Rabbi Eliezer offers a breathtaking interpretation of (Song of Songs 2:14), reading each phrase as a reference to the events at the Red Sea. The verse reads: "Show me your face, let me hear your voice, for your voice is sweet and your face is fair." Rabbi Eliezer maps every clause onto a specific moment in the Exodus narrative.
"Show me your face" — this corresponds to (Exodus 14:13), where Moses tells the people, "Stand and see the salvation of the Lord." God was asking Israel to witness His power with their own eyes, to look upon His deeds and see His "face" — not literally, but through the visible evidence of divine intervention at the sea.
"Let me hear your voice" — this corresponds to (Exodus 14:10), where the Israelites, terrified by the approaching Egyptian army, "cried out to the Lord." God wanted to hear their voices raised in prayer. Their terror drove them to call upon Him, and that cry was precious to God.
"For your voice is sweet" — this corresponds to (Exodus 2:23), much earlier in the narrative: "and their outcry ascended to God." The sweetness of Israel's voice was not in its melody but in its sincerity. When the enslaved people groaned under their burdens and their cry rose to heaven, God heard it as something beautiful — the authentic sound of a people turning to their Creator in desperation.
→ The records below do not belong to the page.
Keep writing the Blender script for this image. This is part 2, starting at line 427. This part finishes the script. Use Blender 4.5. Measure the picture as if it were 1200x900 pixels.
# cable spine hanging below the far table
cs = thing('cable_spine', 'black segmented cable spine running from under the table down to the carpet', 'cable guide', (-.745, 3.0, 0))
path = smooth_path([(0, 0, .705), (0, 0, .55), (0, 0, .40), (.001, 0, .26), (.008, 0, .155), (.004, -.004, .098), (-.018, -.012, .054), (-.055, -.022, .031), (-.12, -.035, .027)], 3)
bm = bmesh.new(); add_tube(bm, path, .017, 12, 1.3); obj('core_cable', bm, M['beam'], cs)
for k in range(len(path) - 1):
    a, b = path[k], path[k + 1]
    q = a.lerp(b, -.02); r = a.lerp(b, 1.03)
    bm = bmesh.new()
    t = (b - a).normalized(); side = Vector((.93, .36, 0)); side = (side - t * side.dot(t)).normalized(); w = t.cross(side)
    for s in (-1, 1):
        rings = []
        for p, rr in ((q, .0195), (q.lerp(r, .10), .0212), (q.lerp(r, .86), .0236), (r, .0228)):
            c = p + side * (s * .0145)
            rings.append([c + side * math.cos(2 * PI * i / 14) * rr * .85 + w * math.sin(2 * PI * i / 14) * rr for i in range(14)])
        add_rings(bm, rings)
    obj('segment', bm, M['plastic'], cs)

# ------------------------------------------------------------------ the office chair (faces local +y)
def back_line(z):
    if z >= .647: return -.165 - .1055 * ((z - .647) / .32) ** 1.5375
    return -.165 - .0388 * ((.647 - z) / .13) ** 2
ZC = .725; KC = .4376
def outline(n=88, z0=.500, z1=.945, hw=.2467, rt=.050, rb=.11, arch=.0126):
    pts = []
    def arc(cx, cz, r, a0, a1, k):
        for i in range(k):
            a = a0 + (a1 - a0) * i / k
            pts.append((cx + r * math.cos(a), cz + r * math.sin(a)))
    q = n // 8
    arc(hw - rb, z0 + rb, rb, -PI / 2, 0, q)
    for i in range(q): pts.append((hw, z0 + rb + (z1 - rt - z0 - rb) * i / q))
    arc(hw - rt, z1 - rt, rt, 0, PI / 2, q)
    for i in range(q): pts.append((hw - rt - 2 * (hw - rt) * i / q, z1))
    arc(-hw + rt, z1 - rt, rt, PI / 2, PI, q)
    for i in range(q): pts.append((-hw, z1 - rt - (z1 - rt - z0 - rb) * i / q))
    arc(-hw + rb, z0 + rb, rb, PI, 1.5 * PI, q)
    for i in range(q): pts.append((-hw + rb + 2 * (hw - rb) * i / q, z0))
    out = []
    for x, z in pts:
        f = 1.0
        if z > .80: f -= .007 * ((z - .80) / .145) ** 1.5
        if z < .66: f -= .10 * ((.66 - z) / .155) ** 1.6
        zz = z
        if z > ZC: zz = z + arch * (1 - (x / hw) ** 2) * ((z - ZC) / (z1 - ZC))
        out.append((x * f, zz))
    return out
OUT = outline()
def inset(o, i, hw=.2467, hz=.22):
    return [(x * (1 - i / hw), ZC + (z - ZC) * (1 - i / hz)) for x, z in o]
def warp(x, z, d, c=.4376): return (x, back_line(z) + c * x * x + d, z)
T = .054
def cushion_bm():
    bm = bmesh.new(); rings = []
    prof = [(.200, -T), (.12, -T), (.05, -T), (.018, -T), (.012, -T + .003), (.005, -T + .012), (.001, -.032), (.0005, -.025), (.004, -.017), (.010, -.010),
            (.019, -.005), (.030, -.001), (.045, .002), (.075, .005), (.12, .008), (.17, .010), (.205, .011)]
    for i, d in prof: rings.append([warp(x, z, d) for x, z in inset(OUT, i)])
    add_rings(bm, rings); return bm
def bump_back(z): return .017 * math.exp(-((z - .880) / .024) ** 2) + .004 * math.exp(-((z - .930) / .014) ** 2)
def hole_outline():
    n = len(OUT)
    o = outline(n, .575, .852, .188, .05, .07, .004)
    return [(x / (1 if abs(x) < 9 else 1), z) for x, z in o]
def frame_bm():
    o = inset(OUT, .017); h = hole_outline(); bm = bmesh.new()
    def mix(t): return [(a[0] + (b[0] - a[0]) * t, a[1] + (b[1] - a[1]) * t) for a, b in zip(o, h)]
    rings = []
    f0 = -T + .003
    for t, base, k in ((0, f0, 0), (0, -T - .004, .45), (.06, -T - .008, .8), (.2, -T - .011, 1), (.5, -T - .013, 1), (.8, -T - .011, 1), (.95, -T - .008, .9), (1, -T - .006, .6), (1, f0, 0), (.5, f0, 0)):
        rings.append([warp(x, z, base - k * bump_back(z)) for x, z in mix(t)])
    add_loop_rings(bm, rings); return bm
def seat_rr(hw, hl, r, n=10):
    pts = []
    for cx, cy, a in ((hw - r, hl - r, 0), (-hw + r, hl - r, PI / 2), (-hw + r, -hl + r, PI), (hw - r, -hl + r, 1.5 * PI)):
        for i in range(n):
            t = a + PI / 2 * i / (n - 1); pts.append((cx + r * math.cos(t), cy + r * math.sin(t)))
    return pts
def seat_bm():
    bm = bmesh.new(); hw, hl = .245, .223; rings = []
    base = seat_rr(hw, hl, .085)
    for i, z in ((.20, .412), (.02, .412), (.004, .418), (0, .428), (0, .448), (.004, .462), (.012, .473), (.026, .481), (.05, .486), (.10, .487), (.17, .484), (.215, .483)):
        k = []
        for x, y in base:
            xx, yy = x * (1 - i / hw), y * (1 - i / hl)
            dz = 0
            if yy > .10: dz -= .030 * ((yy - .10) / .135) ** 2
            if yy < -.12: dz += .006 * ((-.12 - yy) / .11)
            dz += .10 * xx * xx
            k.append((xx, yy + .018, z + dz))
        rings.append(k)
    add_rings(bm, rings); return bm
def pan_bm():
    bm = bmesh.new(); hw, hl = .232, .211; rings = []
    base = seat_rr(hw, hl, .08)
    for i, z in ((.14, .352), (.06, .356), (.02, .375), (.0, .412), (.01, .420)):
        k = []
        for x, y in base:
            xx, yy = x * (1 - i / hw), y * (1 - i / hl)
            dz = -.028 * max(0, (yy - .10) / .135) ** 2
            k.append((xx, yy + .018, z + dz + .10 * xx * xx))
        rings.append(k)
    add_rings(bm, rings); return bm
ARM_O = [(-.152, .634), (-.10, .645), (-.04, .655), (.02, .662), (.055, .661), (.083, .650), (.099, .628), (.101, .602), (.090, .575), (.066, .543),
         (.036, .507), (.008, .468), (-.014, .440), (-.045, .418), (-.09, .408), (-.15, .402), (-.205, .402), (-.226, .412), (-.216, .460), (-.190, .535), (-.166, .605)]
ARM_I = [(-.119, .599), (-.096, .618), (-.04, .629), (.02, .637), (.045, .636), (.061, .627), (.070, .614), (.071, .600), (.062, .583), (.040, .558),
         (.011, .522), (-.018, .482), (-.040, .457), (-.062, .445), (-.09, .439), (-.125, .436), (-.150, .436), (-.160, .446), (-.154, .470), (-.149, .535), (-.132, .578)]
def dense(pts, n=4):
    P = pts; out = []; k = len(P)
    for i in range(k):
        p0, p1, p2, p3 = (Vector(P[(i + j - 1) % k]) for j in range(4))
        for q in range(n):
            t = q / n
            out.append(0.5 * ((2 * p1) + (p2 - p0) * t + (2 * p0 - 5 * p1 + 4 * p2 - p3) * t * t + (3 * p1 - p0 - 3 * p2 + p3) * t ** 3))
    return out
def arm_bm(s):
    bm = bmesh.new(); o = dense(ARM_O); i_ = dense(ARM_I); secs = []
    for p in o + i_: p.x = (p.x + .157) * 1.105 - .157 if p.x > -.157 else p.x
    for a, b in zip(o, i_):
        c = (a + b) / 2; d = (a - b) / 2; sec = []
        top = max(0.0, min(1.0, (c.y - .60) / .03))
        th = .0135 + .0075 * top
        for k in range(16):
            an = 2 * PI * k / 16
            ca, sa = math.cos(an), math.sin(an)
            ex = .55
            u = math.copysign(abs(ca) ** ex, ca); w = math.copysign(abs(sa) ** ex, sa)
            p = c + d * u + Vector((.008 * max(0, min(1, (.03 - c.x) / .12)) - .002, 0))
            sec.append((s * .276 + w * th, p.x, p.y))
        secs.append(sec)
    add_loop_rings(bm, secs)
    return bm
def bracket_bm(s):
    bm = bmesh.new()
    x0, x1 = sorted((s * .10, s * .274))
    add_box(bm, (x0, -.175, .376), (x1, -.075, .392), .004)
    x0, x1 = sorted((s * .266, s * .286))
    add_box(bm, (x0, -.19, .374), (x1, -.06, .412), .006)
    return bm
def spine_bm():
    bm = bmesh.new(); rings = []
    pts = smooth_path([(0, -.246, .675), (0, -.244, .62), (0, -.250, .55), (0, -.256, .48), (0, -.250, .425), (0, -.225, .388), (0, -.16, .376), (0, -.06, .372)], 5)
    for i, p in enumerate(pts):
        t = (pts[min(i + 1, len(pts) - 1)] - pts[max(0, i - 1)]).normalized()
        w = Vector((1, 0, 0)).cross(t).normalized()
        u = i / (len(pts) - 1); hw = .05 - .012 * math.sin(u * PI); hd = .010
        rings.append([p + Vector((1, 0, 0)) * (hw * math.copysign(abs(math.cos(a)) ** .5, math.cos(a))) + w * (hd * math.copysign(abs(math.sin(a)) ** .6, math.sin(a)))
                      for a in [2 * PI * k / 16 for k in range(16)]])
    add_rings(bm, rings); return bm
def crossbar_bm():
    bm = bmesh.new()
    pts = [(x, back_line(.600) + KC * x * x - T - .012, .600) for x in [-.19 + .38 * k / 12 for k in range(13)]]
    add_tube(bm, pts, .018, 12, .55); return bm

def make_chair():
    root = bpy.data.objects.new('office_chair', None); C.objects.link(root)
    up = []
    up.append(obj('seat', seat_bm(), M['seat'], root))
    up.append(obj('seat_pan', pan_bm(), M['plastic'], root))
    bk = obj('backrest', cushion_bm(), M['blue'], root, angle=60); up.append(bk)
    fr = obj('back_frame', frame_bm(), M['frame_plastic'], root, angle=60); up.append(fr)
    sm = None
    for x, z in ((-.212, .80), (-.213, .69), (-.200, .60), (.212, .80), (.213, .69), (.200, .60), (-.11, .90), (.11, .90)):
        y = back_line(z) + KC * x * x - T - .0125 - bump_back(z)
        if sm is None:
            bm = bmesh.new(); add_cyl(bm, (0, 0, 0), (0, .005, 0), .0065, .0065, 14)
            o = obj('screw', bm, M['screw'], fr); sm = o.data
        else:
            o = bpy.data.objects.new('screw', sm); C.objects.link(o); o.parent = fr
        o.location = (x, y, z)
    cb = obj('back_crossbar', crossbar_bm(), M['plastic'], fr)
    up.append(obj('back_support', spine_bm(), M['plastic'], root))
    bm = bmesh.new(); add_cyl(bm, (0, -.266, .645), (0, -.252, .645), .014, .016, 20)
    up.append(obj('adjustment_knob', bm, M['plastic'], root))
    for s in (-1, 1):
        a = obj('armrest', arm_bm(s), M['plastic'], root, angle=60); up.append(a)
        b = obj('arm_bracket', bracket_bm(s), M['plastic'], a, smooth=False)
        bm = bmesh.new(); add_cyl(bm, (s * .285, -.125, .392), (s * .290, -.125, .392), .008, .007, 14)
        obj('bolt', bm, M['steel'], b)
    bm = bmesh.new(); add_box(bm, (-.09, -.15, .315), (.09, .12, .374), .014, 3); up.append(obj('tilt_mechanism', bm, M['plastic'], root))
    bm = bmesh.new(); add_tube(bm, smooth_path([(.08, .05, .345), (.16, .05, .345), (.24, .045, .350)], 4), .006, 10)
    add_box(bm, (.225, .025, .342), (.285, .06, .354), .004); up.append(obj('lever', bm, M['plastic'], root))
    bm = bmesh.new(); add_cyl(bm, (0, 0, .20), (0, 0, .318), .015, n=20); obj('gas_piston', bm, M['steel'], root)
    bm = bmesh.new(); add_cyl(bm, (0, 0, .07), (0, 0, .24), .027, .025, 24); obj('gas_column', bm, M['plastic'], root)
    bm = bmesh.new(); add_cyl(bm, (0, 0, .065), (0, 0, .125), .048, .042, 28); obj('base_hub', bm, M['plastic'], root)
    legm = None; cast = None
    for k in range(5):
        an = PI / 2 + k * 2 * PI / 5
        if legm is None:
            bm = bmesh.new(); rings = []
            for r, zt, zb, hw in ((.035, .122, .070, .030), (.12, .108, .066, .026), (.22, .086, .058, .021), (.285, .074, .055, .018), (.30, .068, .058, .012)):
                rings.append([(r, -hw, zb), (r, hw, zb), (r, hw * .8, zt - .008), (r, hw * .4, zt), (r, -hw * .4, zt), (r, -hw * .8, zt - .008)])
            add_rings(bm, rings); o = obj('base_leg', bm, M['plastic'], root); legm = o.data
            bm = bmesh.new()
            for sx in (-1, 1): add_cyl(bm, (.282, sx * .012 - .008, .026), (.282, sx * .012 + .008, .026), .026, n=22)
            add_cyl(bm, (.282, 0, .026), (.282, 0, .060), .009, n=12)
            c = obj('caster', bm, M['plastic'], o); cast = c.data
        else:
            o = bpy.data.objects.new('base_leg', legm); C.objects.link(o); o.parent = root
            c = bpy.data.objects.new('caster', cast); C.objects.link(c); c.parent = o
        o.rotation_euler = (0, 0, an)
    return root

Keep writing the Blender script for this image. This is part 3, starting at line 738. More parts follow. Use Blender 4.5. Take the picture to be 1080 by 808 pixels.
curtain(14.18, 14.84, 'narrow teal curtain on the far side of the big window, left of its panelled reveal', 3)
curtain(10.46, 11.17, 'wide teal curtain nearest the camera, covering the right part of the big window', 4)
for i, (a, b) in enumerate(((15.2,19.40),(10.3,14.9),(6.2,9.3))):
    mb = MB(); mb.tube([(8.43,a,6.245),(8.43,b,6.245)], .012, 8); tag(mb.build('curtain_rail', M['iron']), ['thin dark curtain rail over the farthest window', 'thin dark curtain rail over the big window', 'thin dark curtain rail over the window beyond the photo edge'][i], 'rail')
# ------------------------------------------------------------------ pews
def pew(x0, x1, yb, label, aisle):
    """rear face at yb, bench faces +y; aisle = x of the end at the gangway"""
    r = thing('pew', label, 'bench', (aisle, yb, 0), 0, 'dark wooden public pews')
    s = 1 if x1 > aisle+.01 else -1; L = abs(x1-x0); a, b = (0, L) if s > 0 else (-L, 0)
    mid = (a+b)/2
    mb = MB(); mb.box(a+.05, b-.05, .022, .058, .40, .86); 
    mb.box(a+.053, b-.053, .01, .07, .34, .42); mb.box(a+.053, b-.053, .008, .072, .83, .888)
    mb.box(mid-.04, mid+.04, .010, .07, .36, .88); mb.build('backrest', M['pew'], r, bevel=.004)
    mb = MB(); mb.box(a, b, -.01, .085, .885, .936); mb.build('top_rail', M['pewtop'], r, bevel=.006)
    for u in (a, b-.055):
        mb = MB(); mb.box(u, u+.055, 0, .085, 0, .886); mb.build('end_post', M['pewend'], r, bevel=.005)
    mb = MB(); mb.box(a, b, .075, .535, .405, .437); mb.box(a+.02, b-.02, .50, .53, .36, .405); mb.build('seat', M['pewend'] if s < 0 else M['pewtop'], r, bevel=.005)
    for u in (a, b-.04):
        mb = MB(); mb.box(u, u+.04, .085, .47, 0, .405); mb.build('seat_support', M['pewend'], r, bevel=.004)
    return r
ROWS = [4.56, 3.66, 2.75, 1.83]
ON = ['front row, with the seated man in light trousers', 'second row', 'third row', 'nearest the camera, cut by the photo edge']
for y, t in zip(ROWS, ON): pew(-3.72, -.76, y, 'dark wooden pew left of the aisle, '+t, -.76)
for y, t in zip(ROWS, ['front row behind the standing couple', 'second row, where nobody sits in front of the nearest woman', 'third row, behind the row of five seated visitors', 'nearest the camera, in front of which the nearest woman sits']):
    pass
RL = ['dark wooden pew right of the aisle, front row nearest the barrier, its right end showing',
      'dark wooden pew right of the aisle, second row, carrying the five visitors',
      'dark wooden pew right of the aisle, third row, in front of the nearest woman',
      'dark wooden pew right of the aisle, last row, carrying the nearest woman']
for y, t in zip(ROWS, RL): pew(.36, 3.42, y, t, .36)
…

"And your face is fair" — this corresponds to (Exodus 4:30-31), where Aaron performed signs before the people "and the people believed." Israel's "fairness" was their faith. When they saw the signs and chose to believe, their faces became beautiful in God's eyes. Rabbi Eliezer transforms the Song of Songs from a love poem into a chronicle of the Exodus, revealing that every tender word between lover and beloved was really about God and Israel at the sea.